TRE DOMANDE

1. Quante delle cose che fa la chiesa oggi nel mondo
(dal papa ai vescovi, parrocchie, istituti missionari,
associazioni di laici, ecc.) sono «comunicazione
del vangelo»? Quante di esse non sarebbero
fatte da ogni buona religione o ente
umanitario? Esigenza di riscoprire l’essenziale, di
tornare al nocciolo della questione. «Marta, Marta,
tu ti affanni per troppe cose! Di una cosa sola c’è bisogno.
Maria ha scelto la parte buona e nessuno gliela
porterà via» (Lc 10,41-42). Le nostre riviste «missionarie» sono comunicazioni di vangelo? Come?
2. Il problema principale della comunicazione
del vangelo è dato dal fatto che esso è legato
alla nostra vita. Teologicamente la cosa ha uno
spessore molto più grande
di un banale invito alla
coerenza: noi siamo il
Cristo risorto! Certo,
non solo noi, ma il «corpo
esteso» del risorto è la
chiesa nel mondo, dalla
«prima domenica» alla
fine della storia («Ecco,
io sono con voi tutti i
giorni fino alla fine…»
Mt 28). La resurrezione
di Gesù va mostrata,
non dimostrata. Quindi
non c’è che una strada:
la conversione, la costante riforma della chiesa, il
tornare ad essere comunità cristiane.
Oggi il più grande problema missionario è una
chiesa che non intende convertirsi al vangelo. Ogni
discorso missionario – anche sulle nostre riviste – non
può che essere un discorso di radicalismo evangelico
(per esempio, sulla nonviolenza, ma anche sulla
povertà, lavarsi i piedi gli uni gli altri, perdono dei
nemici, sull’indissolubilità del matrimonio…).
Queste due domande potrebbero far nascere il sospetto
di un certo fondamentalismo (nec nominetur
in nobis!), se non fossero accompagnate da una
terza domanda, la più profonda e la più disattesa.
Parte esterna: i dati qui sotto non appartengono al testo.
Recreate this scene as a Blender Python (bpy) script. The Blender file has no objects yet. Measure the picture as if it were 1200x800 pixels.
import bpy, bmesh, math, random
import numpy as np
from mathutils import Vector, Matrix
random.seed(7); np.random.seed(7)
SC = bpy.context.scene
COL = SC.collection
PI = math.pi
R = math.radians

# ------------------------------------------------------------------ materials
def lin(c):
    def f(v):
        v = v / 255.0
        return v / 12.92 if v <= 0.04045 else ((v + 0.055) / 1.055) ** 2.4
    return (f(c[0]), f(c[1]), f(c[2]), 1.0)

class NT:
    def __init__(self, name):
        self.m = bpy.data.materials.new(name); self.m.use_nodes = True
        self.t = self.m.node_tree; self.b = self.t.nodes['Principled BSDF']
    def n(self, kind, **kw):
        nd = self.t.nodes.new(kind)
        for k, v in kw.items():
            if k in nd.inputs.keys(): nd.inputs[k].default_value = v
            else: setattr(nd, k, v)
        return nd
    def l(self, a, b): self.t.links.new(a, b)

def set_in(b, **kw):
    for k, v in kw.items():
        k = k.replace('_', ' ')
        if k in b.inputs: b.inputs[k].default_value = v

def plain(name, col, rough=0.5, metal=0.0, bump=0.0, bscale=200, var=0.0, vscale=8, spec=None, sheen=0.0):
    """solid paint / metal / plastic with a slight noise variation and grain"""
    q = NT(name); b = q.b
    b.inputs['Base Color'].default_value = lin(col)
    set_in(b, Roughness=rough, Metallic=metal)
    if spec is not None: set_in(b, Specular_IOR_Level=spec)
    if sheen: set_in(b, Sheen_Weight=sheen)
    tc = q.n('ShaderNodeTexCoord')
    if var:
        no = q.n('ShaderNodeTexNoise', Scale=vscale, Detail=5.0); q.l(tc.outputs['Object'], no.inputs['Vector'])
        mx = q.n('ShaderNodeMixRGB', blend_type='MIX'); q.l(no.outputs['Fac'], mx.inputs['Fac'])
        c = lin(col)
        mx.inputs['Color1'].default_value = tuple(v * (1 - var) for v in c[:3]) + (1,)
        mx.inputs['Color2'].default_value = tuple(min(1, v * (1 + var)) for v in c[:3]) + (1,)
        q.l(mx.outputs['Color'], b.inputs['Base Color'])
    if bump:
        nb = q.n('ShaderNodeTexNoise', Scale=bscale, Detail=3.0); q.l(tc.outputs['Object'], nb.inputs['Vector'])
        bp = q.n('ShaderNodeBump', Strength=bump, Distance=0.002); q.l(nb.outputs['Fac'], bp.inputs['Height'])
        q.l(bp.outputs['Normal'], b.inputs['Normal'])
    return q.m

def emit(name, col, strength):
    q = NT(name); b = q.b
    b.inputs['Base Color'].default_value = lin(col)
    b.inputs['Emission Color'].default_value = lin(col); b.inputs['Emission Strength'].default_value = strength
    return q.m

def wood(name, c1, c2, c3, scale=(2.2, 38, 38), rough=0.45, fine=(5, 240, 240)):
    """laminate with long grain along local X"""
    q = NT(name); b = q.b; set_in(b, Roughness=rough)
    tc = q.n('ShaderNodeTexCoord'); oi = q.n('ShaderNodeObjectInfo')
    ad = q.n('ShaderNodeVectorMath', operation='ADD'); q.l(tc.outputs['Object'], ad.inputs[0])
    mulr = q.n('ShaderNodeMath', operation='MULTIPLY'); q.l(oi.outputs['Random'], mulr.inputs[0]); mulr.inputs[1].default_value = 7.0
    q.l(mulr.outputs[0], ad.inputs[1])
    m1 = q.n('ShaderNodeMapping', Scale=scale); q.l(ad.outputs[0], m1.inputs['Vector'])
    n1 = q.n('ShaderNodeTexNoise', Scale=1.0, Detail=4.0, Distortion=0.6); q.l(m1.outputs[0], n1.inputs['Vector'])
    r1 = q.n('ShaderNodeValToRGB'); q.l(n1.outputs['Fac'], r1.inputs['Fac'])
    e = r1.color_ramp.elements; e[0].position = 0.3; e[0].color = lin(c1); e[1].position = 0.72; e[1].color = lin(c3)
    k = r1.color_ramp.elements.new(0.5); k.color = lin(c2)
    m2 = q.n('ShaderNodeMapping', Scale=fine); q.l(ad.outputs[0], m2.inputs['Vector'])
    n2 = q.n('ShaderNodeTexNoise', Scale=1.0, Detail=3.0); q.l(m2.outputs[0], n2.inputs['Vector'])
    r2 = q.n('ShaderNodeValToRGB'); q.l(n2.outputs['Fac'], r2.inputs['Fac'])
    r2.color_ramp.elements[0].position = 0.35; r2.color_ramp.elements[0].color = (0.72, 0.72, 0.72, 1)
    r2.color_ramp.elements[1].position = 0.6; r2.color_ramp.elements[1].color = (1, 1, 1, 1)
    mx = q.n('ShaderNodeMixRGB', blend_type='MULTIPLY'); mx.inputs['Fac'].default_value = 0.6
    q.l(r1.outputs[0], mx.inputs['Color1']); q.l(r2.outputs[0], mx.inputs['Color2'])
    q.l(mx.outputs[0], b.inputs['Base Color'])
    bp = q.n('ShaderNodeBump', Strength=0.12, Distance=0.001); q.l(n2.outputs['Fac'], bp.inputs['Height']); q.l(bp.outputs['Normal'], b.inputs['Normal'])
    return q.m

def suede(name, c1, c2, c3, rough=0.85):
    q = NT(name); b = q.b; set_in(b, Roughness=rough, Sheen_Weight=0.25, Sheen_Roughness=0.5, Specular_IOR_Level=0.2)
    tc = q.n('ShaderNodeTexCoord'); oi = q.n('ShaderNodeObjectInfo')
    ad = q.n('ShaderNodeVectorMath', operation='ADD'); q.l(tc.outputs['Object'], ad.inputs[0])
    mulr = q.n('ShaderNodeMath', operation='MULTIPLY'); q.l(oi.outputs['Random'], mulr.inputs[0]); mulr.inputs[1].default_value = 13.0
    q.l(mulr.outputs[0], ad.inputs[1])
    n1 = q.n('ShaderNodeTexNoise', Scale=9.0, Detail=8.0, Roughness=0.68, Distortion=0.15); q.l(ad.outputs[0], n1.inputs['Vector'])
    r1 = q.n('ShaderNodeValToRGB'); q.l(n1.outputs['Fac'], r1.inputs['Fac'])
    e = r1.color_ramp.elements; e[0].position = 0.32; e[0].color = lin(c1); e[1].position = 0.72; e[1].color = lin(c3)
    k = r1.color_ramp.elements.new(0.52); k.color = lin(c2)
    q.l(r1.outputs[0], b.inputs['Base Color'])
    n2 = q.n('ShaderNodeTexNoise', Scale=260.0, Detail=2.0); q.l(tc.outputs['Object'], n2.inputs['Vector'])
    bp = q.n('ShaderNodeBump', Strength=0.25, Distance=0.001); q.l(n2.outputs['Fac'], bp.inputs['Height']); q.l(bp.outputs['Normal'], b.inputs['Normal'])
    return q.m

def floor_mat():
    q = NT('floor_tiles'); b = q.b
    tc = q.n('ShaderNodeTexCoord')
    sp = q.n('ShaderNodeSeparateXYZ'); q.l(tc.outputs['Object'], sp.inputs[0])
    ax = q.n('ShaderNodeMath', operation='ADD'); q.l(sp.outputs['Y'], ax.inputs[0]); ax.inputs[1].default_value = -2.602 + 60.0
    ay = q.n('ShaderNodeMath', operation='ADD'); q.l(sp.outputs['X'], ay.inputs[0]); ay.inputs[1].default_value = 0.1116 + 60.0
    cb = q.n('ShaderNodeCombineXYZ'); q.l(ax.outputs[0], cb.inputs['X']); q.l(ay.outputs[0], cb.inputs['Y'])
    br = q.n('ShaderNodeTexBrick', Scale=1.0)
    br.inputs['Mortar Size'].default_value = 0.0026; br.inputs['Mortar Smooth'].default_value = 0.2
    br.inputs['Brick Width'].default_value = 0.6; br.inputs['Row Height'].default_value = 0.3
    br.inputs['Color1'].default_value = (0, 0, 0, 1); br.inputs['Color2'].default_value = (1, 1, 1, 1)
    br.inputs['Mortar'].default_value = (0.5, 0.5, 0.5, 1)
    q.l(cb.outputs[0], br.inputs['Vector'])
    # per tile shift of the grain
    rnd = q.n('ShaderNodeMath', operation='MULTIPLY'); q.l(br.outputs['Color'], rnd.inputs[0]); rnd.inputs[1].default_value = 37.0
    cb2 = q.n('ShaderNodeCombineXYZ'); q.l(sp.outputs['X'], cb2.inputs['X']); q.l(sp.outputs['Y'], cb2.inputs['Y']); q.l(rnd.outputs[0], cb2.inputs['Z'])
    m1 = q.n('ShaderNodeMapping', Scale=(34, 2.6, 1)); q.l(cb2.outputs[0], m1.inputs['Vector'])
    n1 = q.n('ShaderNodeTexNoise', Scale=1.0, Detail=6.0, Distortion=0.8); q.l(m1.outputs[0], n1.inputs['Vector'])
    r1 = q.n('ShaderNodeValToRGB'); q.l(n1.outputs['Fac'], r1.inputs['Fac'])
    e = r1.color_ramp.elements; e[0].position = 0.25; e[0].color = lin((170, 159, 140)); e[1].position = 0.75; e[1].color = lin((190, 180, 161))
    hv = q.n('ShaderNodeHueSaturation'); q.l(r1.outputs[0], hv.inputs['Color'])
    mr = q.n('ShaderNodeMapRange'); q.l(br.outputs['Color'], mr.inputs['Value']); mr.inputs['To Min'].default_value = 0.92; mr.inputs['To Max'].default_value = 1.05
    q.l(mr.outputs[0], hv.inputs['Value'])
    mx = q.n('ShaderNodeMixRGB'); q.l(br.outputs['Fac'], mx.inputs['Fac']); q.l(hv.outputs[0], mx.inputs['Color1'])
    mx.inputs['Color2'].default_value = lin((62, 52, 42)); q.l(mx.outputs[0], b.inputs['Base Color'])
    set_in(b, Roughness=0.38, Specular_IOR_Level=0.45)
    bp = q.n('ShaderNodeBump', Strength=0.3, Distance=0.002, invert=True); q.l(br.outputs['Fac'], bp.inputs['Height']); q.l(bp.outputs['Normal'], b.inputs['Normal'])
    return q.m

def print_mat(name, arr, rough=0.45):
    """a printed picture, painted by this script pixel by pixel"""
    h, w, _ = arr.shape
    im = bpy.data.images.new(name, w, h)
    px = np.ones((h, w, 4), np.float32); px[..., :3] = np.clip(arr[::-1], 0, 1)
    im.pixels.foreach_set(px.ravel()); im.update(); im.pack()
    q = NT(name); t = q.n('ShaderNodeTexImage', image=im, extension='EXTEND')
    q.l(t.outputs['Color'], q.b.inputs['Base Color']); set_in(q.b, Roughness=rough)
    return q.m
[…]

3. Continuiamo a concepire l’incarnazione, e
quindi la missione, come la venuta di Dio nel
mondo, per cambiare il mondo («il Verbo si è
fatto carne» Gv 1,14; «Dio ha tanto amato il mondo
da mandare il suo figlio unigenito… perché il
mondo si salvi per mezzo di lui» Gv 3,16.17; «Dio
ha mandato il suo unigenito figlio nel mondo, perché
avessimo la vita per mezzo di lui» 1 Gv 4,9).
Questa è la teologia giovannea, che esprime senza
dubbio una realtà fondamentale della nostra fede.
Ma l’abbiamo un po’ assolutizzata. In qualche
modo confondiamo la preesistenza del Verbo con la
preesistenza di Gesù Signore.
La prospettiva dei sinottici e specialmente di Paolo
è diversa: è quella di un Dio che prende un uomo
concreto, storico, Gesù di Nazaret, e lo assume all’interno
della Trinità. Un Dio che prende un volto
umano. Abbiamo mai pensato che, con l’incarnazione,
l’uomo Gesù è entrato in Dio e ha cambiato
il volto di Dio? Dio si è reso permeabile a tutto ciò
che passa nella storia
umana e nel cosmo.
È una riflessione, questa,
che cambia tutta la
rigidità dell’istituzione
ecclesiastica: la chiesa
non preesiste all’assunzione
della realtà
umana nel suo divenire.
La chiesa si forma come
un bambino nel seno
della madre e il sangue
che gli porta
nutrimento è ciò che
succede nel mondo.
Certo l’essere è già prefigurato, ha un codice (il codice
è Cristo, è il vangelo), ma non sappiamo ancora
quello che sarà. Della chiesa non abbiamo scoperto
che un lembo: sappiamo ciò che è stata, non
ciò che sarà.
Le riviste missionarie sono un po’ quel cordone
ombelicale che portano sangue all’«embrionechiesa
»: esse non devono avere solo la prospettiva
del «portare la chiesa al mondo», ma anche quella
di «portare il mondo alla chiesa».
Portare il mondo alla chiesa significa in concreto valorizzare
tutto ciò che è salvabile nel mondo d’oggi,
anche in un mondo così dissacrato e dissacrante, ateo
e disumano. Le riviste missionarie sono riviste di denuncia,
ma anche di annuncio di tutto ciò che di buono
il mondo d’oggi presenta; a servizio di un dialogo
esistenziale difficile, pluriforme, spesso rifiutato, ma
essenziale al divenire della chiesa-regno di Dio.